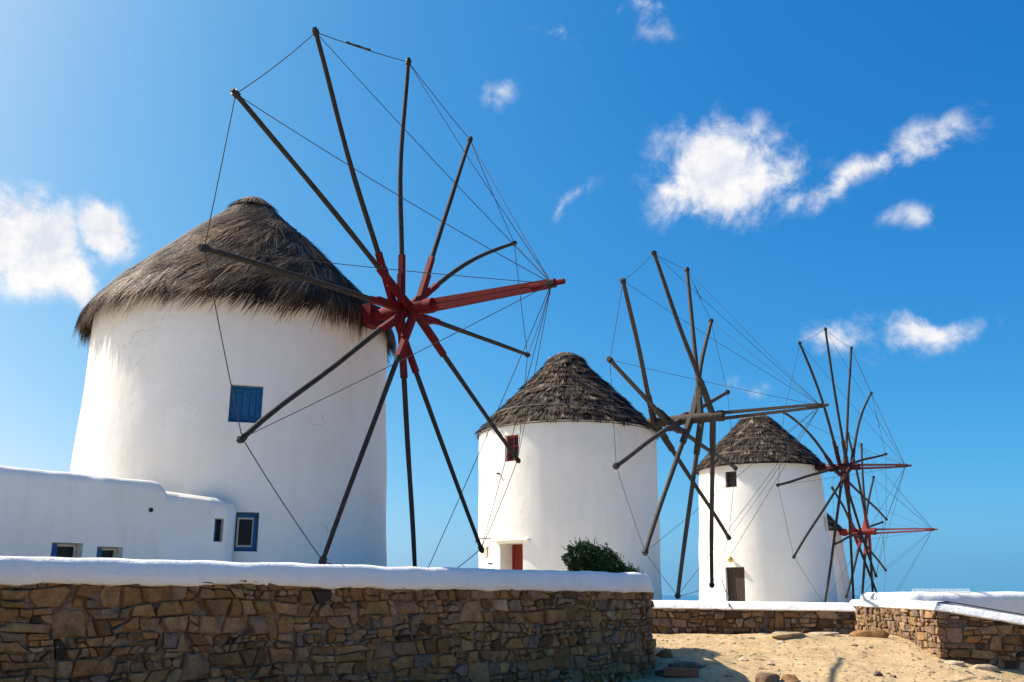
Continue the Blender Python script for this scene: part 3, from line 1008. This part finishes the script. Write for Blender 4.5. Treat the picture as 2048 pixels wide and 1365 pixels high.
def shutter_window(root, mill, th, z, w, h, depth):
    c, t, n = frame_at(mill['cx'], mill['cy'], mill['r0'], mill['tap'], th, z)
    c = c - n * (depth - .05)
    mb = MB(); rail(mb, c, t, n, w - .02, h - .02, .045, .03)
    fr = mb.build('window_frame', M['blue'], root)
    for sgn in (-1, 1):
        lw = (w - .12) / 2
        lc = c + t * sgn * (lw / 2 + .004) - n * .006
        mb = MB(); mb.box(lc - n * .012, t, n, UP, lw / 2 - .003, .012, h / 2 - .06)
        lf = mb.build('shutter', M['blue'], root)
        mb = MB(); rail(mb, lc + n * .012, t, n, lw - .008, h - .13, .055, .012)
        mb.box(lc + n * .008, t, n, UP, lw / 2 - .075, .008, h / 2 - .16)
        mb.build('shutter_panel', M['blue'], lf)
shutter_window(mill1, m1, 17.9, 3.655, .63, .76, .2)
def lower_window(root, mill, th, z, w, h, depth):
    c, t, n = frame_at(mill['cx'], mill['cy'], mill['r0'], mill['tap'], th, z)
    c = c - n * (depth - .05)
    mb = MB(); rail(mb, c, t, n, w - .02, h - .02, .075, .035); f1 = mb.build('window_frame', M['blue'], root)
    mb = MB(); rail(mb, c - n * .01 + t * .02, t, n, w - .18, h - .18, .035, .02); mb.build('casement', M['whitewood'], f1)
    mb = MB(); mb.box(c - n * .03, t, n, UP, w / 2 - .08, .006, h / 2 - .08); mb.build('pane', M['glass'], f1)
lower_window(mill1, m1, 20.4, 1.165, .5, .74, .24)

# --- second windmill
m2 = dict(cx=2.206, cy=37.7, r0=3.5, tap=-.004)
mill2 = windmill('windmill', 'second windmill, bare grey wooden wheel, red window and door', base=-.5, eave=6.05,
    roof_pts=[(.3, 9.5), (.62, 9.28), (.98, 8.82), (1.66, 8.12), (2.46, 7.32), (3.02, 6.75), (3.6, 6.12)], roof_c=(2.2, 37.7), style='tuft', nstraw=30000,
    axis_az=2.103, tilt=.008, hub=(6.364, 35.25, 6.348),
    spars=[(-18.5, 6.34), (13.9, 6.64), (40.4, 6.47), (70.1, 6.25), (100.1, 6.38), (130.7, 6.3), (159.0, 6.41), (-168.3, 6.52), (-141.0, 6.44), (-111.7, 6.53), (-81.0, 6.36), (-50.4, 6.4)],
    roots=[1.21, .77, .38, -.05, -.55, -1.06], bow_len=5.4, mats=('pole_grey', 'pole_grey', 'pole_grey', 'pole_grey'), seed=2,
    niches=[(-39.2, 5.25, .66, .98, .22), (-40.2, .6, 1.08, 2.4, .8)], axle_r=.17, spar_r=.085, sleeve_len=1.3, bow_beams=2, **m2)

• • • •

### PROMPT:
In your copy, leave out the pictures and reproduce the material above exactly.

### FINAL ANSWER:
Continue the Blender Python script for this scene: part 3, from line 1008. This part finishes the script. Write for Blender 4.5. Treat the picture as 2048 pixels wide and 1365 pixels high.
def shutter_window(root, mill, th, z, w, h, depth):
    c, t, n = frame_at(mill['cx'], mill['cy'], mill['r0'], mill['tap'], th, z)
    c = c - n * (depth - .05)
    mb = MB(); rail(mb, c, t, n, w - .02, h - .02, .045, .03)
    fr = mb.build('window_frame', M['blue'], root)
    for sgn in (-1, 1):
        lw = (w - .12) / 2
        lc = c + t * sgn * (lw / 2 + .004) - n * .006
        mb = MB(); mb.box(lc - n * .012, t, n, UP, lw / 2 - .003, .012, h / 2 - .06)
        lf = mb.build('shutter', M['blue'], root)
        mb = MB(); rail(mb, lc + n * .012, t, n, lw - .008, h - .13, .055, .012)
        mb.box(lc + n * .008, t, n, UP, lw / 2 - .075, .008, h / 2 - .16)
        mb.build('shutter_panel', M['blue'], lf)
shutter_window(mill1, m1, 17.9, 3.655, .63, .76, .2)
def lower_window(root, mill, th, z, w, h, depth):
    c, t, n = frame_at(mill['cx'], mill['cy'], mill['r0'], mill['tap'], th, z)
    c = c - n * (depth - .05)
    mb = MB(); rail(mb, c, t, n, w - .02, h - .02, .075, .035); f1 = mb.build('window_frame', M['blue'], root)
    mb = MB(); rail(mb, c - n * .01 + t * .02, t, n, w - .18, h - .18, .035, .02); mb.build('casement', M['whitewood'], f1)
    mb = MB(); mb.box(c - n * .03, t, n, UP, w / 2 - .08, .006, h / 2 - .08); mb.build('pane', M['glass'], f1)
lower_window(mill1, m1, 20.4, 1.165, .5, .74, .24)

# --- second windmill
m2 = dict(cx=2.206, cy=37.7, r0=3.5, tap=-.004)
mill2 = windmill('windmill', 'second windmill, bare grey wooden wheel, red window and door', base=-.5, eave=6.05,
    roof_pts=[(.3, 9.5), (.62, 9.28), (.98, 8.82), (1.66, 8.12), (2.46, 7.32), (3.02, 6.75), (3.6, 6.12)], roof_c=(2.2, 37.7), style='tuft', nstraw=30000,
    axis_az=2.103, tilt=.008, hub=(6.364, 35.25, 6.348),
    spars=[(-18.5, 6.34), (13.9, 6.64), (40.4, 6.47), (70.1, 6.25), (100.1, 6.38), (130.7, 6.3), (159.0, 6.41), (-168.3, 6.52), (-141.0, 6.44), (-111.7, 6.53), (-81.0, 6.36), (-50.4, 6.4)],
    roots=[1.21, .77, .38, -.05, -.55, -1.06], bow_len=5.4, mats=('pole_grey', 'pole_grey', 'pole_grey', 'pole_grey'), seed=2,
    niches=[(-39.2, 5.25, .66, .98, .22), (-40.2, .6, 1.08, 2.4, .8)], axle_r=.17, spar_r=.085, sleeve_len=1.3, bow_beams=2, **m2)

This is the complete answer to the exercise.